Lebenskraft spielt Yoga 1

Yoga-Darśana

Ein Aspekt der Yogaausbildung wurde von meinem Yogalehrer immer wieder herausgestellt. Ein Aspekt, dem innerhalb der Bildung und Ausbildung meines eigenen, also des westlichen Kulturkreises, in keiner Disziplin eine annähernd große Bedeutung zukommt. Yoga und verwandte östliche Meditationsmethoden betonen die Bedeutung von Darśana, der Weltbetrachtung. Yogins betonen, wie sehr unser Leben und unser Erleben der Welt ihrer Meinung nach durch unseren Blickwinkel, durch die Brille, mit der wir die Welt betrachten, geprägt wird.

Yogins sagen gelegentlich, dass wir weder die Welt noch uns selbst nachhaltig verändern können. Das einzige, was wir ändern könnten, wäre unsere Betrachtungsweise.

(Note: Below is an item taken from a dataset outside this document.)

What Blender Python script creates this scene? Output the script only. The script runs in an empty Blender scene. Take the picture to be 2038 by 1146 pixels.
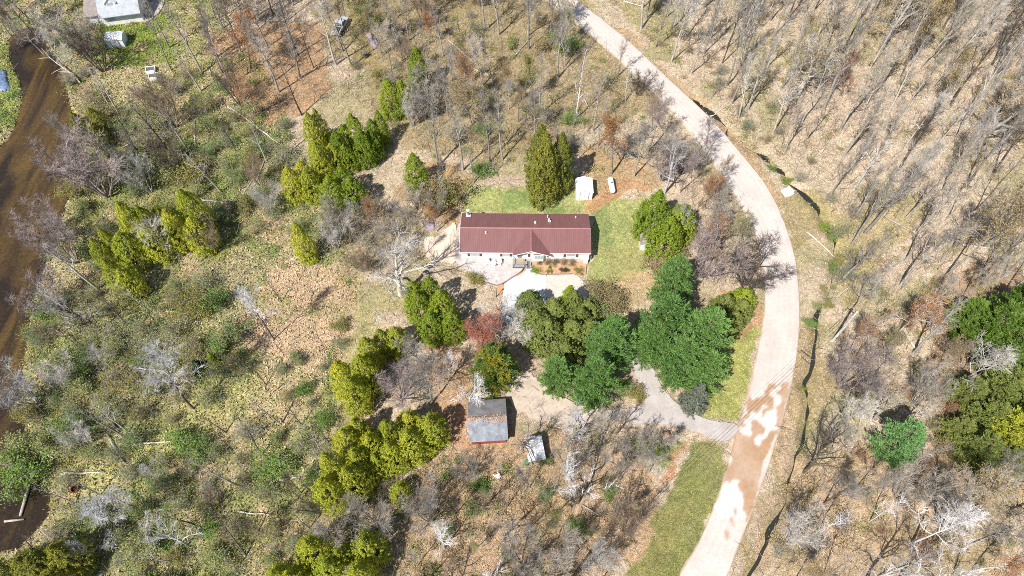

Und sie formulieren im selben Atemzug, das durch die Änderung der Betrachtungsweise alles sich ändern könnte, sogar die Welt.

Yoga-Übungen, angefangen bei den bekannten Āsanas, könnten uns sagen die alten Inder helfen, zu versuchen, mit Lebenskraft aufmerksamer umzugehen. Haben wir lange genug und ausdauernd geübt, erschließt sich uns über die Übungen das weite Feld der Meditation. In  günstigen Momenten erleben wir eine tiefe Ruhe des Geistes. Wer achtsam ist, erlebt mit der Zeit auch: Die Ruhe des Geistes ändert auch unsere Einstellung gegenüber äußeren Geschehnissen. Ein Beispiel: bhunamāsana ist im Yoga die Haltung zu Erde. Für den Yogin wird „Erde“ mit der Zeit in erster Linie die Wahrnehmung einer inneren Energie sein. Und davon abgeleitet und in zweiter Linie wird Erde eine sinnlich-physische Wahrnehmung äußerer Objekte darstellen. Es ändert sich die Reihenfolge Außen-Innen.

Der Kyodomeister sagt: Die Dinge spielen mit dem Kinde

Dazu noch ein Zitat eines Kyodo- Meisters: „Sie müssen“, erwiderte der Meister (Awa Kenzo), „die gespannte Bogensehne etwa so halten wie ein kleines Kind den dargebotenen Finger. Es hält ihn so fest umschlossen, dass man sich über die Kraft der winzigen Faust immer wieder wundert. Und wenn es den Finger loslässt, geschieht es ohne den leisesten Ruck. Wissen Sie weshalb? Weil das Kind nicht denkt – etwa so: jetzt lasse ich den Finger los, um dies andere Ding da zu ergreifen. Völlig unüberlegt und unabsichtlich vielmehr wendet es sich von einem zum anderen, und man müsste sagen, dass es mit den Dingen spiele, wenn es nicht ebenso zuträfe, dass die Dinge mit dem Kinde spielen“ (aus „Zen in der Kunst des Bogenschießens“ von Eugen Herrigel, Otto Wilhelm Barth Verlag).

Ich will das angeführte Beispiel weiter verdeutlichen: Wenn wir ein Fußballspiel sehen, sagen wir, 22 Leute spielen mit einem Ball. Der Zenmeister sieht es anders und sagt, der Ball spielt mit 22 Leuten.

Vielleicht macht es so für uns mehr Sinn, und das ist jetzt eine durchaus ernst gemeinte Yoga-Betrachtung: Spielen 22 Leute mit Lebenskraft (und ein Symbol für Lebenskraft ist der Ball), oder spielt die Lebenskraft mit den 22 Leuten?

Spielt die Lebenskraft Yoga?

Noch einmal die Frage neu gestellt und jetzt ganz auf den Yoga formuliert: Üben wir Yoga, um unser Leben zu bewältigen, oder spielt die Lebenskraft mit uns Yoga?

Jedenfalls meinten die alten Inder formt unsere Betrachtungsweise, formen unsere Vorstellungen und Bilder von uns selbst und der Welt mit an unserem Zugang zu uns selbst. Inwieweit daran etwas sein könnte erforscht die westliche Medizin durch die Beobachtung von Placebo– und Nocebo-Phänomenen. Wer meint, nur mit dem Körper üben zu können, ohne seine inneren Bilder und seine Betrachtungsweise mit in das übende Geschehen hineinzunehmen, lässt vielleicht etwas von dem Potenzial der menschlichen Existenz und des Yoga achtlos liegen.